[Lines of data]
= = = = =
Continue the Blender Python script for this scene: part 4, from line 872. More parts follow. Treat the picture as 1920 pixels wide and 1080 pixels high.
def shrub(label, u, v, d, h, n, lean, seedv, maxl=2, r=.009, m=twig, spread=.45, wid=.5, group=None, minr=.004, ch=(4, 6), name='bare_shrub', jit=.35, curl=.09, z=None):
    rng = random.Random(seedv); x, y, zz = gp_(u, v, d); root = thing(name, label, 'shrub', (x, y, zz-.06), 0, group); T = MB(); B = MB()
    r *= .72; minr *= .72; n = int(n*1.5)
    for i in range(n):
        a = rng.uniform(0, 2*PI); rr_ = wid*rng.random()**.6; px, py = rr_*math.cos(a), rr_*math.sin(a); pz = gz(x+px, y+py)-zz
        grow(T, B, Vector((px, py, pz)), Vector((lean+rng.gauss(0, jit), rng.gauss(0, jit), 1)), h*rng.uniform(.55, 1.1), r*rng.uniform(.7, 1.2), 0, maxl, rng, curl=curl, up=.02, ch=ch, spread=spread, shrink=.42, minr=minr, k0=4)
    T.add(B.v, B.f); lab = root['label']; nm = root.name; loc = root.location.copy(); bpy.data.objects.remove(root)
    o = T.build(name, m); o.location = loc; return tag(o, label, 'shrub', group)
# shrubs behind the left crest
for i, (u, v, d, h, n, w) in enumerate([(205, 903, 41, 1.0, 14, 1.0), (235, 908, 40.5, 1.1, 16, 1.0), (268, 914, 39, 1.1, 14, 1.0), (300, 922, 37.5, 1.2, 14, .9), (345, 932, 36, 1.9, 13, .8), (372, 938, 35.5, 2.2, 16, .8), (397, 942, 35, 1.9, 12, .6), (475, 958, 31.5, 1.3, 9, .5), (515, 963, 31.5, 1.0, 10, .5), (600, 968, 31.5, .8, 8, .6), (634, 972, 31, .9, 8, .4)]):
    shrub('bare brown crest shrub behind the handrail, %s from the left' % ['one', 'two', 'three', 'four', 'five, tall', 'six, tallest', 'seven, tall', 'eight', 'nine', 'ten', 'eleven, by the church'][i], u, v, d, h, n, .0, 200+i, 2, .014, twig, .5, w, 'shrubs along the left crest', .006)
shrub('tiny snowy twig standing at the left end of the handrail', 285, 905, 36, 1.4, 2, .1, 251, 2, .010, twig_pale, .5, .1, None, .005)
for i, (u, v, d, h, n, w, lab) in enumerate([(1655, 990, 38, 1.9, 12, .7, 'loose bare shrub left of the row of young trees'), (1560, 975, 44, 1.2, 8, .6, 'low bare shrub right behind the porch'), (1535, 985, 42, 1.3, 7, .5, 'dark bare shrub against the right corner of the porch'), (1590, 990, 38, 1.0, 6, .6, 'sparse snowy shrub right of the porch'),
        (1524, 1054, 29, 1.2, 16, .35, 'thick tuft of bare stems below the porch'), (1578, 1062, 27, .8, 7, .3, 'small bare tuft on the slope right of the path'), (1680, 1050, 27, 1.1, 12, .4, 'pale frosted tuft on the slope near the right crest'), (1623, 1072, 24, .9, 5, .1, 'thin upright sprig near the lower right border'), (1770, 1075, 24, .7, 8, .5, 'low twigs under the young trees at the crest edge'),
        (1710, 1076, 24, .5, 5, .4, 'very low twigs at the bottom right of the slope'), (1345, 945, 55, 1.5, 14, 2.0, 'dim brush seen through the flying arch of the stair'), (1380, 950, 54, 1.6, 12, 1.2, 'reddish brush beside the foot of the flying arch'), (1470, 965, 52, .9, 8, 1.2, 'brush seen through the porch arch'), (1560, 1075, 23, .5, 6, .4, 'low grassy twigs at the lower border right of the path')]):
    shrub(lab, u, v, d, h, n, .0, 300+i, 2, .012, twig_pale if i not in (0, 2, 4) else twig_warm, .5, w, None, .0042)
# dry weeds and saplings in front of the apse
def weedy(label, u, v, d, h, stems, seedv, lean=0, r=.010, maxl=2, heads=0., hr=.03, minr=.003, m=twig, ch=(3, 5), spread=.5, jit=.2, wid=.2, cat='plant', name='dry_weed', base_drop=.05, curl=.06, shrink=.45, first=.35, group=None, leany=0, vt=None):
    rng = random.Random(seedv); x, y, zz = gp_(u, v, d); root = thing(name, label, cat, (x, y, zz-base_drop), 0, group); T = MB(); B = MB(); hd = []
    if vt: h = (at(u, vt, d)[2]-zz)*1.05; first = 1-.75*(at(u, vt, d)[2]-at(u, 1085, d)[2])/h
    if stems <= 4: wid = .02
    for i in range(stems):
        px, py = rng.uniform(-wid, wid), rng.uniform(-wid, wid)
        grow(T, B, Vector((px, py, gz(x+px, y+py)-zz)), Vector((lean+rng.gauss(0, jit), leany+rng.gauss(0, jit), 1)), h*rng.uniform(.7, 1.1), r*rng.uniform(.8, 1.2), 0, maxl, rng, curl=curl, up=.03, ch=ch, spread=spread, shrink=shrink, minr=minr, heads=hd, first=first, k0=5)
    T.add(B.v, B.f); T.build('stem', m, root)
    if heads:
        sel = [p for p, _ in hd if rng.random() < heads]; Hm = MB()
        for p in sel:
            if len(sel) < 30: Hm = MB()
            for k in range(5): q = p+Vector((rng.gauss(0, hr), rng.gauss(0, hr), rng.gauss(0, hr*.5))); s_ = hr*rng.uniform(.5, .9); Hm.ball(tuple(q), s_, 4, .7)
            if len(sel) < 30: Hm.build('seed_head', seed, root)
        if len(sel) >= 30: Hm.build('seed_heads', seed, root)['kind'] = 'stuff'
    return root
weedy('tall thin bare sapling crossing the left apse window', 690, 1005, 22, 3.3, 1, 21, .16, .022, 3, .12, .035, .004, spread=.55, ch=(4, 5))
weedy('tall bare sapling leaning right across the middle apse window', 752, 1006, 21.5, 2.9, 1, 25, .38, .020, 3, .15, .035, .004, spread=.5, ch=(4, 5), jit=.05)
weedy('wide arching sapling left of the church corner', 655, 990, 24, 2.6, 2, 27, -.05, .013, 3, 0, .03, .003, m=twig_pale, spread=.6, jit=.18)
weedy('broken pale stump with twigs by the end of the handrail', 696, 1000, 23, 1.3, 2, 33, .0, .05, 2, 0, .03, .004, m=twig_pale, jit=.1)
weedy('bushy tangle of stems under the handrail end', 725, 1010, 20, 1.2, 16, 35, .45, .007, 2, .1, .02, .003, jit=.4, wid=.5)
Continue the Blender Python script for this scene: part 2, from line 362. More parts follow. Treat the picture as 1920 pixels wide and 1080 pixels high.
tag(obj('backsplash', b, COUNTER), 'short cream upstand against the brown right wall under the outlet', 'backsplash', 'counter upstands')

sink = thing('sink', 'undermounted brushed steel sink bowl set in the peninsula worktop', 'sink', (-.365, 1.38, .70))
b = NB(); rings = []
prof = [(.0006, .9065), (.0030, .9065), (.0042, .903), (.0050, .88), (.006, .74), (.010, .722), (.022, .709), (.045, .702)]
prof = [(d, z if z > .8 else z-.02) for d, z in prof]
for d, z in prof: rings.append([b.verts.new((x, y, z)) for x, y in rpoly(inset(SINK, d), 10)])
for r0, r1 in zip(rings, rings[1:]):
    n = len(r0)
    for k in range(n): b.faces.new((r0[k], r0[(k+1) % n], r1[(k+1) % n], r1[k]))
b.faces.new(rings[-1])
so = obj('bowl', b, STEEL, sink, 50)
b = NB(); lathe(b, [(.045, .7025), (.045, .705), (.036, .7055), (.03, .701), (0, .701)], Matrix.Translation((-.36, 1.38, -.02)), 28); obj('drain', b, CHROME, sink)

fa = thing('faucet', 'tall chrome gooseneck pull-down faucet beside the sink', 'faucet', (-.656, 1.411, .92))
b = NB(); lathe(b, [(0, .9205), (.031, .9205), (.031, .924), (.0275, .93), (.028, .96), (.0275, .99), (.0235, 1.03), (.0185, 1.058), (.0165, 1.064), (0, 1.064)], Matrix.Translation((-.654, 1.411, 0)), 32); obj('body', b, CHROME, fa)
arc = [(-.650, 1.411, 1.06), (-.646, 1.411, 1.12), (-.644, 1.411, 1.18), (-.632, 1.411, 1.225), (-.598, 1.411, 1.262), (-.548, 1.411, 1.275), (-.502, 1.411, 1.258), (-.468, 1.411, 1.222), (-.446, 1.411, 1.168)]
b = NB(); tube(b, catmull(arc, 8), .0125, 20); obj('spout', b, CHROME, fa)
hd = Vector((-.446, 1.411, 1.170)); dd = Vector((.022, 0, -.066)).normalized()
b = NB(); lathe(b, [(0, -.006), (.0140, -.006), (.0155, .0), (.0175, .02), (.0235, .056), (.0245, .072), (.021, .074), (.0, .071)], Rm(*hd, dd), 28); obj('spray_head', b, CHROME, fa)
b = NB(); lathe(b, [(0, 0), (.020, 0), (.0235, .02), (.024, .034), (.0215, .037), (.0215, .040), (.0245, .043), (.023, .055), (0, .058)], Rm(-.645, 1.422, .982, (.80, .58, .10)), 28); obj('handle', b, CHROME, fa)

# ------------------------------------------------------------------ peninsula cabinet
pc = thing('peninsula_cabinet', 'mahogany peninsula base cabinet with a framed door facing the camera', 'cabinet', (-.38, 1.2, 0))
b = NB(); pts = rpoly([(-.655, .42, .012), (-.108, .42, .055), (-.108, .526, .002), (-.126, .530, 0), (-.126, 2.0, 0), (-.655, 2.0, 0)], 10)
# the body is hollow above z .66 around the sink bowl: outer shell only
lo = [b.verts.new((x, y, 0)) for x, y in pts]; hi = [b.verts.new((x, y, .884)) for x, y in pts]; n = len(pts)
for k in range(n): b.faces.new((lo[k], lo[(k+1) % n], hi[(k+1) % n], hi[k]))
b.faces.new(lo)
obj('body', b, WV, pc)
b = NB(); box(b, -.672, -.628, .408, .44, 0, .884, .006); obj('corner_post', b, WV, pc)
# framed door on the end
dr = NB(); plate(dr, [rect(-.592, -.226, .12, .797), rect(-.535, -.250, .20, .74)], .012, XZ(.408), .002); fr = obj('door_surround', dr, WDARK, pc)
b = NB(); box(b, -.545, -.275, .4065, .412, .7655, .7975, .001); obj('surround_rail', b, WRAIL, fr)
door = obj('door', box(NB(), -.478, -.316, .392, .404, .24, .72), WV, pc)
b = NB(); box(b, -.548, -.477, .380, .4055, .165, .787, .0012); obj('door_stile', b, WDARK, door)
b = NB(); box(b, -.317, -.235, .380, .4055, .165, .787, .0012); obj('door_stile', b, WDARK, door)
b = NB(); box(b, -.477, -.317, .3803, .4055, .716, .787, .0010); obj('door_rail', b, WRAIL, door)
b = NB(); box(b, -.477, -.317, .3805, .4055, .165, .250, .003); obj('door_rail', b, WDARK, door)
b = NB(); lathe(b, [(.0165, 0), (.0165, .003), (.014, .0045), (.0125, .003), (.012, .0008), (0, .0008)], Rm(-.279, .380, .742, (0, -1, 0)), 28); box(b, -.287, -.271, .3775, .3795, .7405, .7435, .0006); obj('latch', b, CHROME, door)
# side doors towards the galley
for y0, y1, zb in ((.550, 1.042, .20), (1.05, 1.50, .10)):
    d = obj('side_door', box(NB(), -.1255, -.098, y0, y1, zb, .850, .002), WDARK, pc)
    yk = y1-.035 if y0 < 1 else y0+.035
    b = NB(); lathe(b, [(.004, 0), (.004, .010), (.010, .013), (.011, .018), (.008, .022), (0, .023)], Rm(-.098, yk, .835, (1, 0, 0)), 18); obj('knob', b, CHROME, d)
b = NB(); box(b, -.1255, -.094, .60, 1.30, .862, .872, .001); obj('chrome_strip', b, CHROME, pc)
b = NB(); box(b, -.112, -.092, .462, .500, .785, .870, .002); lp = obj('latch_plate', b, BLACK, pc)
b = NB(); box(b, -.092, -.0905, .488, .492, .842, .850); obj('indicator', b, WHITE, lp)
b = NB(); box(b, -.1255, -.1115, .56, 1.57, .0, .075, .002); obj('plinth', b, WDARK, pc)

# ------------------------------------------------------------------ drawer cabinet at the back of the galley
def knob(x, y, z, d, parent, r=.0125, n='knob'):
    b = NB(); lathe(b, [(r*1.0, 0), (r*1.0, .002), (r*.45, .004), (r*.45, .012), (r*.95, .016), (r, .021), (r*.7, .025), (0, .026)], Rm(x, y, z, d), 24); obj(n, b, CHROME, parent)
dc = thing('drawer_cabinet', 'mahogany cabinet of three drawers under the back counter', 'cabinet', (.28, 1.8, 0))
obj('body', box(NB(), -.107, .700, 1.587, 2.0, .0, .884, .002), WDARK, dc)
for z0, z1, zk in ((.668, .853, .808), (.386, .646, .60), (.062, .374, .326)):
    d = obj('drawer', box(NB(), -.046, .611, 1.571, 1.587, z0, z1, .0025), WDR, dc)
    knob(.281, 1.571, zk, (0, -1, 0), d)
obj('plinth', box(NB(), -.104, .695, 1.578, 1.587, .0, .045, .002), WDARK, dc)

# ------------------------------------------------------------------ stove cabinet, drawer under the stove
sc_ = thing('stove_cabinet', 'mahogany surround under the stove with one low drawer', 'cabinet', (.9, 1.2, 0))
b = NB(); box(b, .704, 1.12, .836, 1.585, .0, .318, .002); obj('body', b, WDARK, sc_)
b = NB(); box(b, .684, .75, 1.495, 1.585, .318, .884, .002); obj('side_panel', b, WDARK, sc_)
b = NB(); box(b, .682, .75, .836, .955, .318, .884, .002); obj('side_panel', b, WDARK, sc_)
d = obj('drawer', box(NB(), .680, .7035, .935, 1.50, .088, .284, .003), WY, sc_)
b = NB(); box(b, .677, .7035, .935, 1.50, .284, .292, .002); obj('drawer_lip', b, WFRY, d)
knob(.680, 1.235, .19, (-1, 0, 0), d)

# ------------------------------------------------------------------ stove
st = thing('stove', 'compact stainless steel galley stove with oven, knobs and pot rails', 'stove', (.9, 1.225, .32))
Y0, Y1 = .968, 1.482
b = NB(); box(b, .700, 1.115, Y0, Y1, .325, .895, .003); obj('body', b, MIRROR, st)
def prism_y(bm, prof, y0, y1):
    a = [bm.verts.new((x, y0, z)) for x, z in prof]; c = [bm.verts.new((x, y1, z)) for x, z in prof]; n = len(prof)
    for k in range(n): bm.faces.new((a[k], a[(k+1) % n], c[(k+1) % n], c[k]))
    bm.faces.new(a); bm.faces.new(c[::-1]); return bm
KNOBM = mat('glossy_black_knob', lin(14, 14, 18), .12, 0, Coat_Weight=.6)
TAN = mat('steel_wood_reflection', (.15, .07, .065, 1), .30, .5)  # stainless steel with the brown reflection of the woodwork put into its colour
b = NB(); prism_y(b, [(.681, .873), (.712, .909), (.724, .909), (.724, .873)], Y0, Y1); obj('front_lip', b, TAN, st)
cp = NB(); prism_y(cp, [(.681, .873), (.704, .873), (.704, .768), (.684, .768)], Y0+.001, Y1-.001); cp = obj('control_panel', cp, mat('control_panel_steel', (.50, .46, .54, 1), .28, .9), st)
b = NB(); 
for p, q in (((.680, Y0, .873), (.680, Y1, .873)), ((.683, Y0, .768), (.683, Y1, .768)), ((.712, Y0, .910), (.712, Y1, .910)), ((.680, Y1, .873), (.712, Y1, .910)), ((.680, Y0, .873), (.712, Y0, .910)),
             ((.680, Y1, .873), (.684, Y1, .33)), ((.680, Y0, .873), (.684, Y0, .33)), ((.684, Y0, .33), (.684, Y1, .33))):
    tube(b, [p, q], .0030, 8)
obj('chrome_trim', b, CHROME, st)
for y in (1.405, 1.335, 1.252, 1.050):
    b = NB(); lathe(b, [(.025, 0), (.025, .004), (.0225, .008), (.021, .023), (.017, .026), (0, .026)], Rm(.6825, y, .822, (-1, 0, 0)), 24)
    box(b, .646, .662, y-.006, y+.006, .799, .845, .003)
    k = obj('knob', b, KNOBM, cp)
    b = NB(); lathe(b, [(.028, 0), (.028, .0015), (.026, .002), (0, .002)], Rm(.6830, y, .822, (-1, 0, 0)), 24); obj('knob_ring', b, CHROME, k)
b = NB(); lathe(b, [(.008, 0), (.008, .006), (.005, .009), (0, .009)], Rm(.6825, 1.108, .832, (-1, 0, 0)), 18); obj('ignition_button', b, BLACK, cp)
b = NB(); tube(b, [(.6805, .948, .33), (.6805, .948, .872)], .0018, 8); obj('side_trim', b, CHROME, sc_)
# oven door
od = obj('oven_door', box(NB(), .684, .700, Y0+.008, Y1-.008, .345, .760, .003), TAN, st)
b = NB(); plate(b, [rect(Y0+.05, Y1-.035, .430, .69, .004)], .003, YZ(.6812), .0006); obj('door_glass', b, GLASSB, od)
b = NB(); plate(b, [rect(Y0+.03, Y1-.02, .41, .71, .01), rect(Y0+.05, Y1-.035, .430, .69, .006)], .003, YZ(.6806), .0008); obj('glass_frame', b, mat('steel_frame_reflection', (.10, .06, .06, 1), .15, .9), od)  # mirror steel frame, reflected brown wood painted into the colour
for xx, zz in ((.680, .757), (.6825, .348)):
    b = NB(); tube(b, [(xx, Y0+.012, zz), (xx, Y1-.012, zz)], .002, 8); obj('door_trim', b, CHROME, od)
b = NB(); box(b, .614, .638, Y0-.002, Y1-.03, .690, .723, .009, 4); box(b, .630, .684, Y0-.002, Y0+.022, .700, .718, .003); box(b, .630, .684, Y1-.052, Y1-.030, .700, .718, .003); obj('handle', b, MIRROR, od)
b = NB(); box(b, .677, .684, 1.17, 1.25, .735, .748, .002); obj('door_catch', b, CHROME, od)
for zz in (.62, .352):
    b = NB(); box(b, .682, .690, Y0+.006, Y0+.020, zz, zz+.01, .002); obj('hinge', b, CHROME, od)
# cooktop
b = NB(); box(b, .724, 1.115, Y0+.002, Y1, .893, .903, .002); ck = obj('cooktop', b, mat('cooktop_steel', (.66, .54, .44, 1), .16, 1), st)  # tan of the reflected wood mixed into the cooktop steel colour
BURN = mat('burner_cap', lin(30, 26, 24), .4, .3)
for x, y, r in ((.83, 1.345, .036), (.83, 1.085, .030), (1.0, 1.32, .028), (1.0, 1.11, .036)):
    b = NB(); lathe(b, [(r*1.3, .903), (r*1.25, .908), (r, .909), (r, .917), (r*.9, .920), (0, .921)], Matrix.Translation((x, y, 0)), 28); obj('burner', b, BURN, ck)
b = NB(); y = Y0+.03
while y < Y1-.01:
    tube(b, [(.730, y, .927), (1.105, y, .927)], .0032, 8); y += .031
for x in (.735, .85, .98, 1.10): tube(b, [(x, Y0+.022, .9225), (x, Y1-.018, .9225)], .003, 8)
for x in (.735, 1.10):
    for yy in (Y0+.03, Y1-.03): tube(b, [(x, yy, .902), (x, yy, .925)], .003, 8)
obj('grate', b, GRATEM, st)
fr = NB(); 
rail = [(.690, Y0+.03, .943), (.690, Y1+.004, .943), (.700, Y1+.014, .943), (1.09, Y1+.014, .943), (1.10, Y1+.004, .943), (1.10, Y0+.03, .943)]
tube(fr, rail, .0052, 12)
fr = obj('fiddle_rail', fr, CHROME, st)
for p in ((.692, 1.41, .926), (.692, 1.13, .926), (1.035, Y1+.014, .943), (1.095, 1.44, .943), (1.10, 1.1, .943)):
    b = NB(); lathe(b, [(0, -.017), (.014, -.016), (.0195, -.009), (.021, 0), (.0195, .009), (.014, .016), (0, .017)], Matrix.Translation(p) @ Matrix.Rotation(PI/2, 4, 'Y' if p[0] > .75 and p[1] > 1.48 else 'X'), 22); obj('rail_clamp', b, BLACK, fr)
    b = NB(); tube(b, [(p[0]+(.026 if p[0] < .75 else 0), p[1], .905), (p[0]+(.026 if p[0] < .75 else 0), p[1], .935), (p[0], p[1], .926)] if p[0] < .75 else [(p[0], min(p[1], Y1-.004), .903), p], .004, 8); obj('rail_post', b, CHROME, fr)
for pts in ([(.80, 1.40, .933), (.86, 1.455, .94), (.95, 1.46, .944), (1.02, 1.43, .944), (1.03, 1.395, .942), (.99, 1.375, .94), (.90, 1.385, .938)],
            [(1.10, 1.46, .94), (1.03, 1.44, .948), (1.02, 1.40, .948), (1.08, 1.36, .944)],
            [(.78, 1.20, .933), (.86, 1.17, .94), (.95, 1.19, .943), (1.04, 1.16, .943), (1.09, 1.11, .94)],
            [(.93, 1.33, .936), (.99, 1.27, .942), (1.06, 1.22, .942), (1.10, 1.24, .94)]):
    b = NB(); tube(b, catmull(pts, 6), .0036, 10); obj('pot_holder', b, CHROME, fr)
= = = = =
AIM OF THE EXERCISE
Solely the line containing "Continue the Blender Python script for this scene: part 2, from", the line containing "tag(obj('backsplash', b, COUNTER), 'short", and the lines between them are to be given again, exactly as written.

EXERCISE SOLUTION
Continue the Blender Python script for this scene: part 2, from line 362. More parts follow. Treat the picture as 1920 pixels wide and 1080 pixels high.
tag(obj('backsplash', b, COUNTER), 'short cream upstand against the brown right wall under the outlet', 'backsplash', 'counter upstands')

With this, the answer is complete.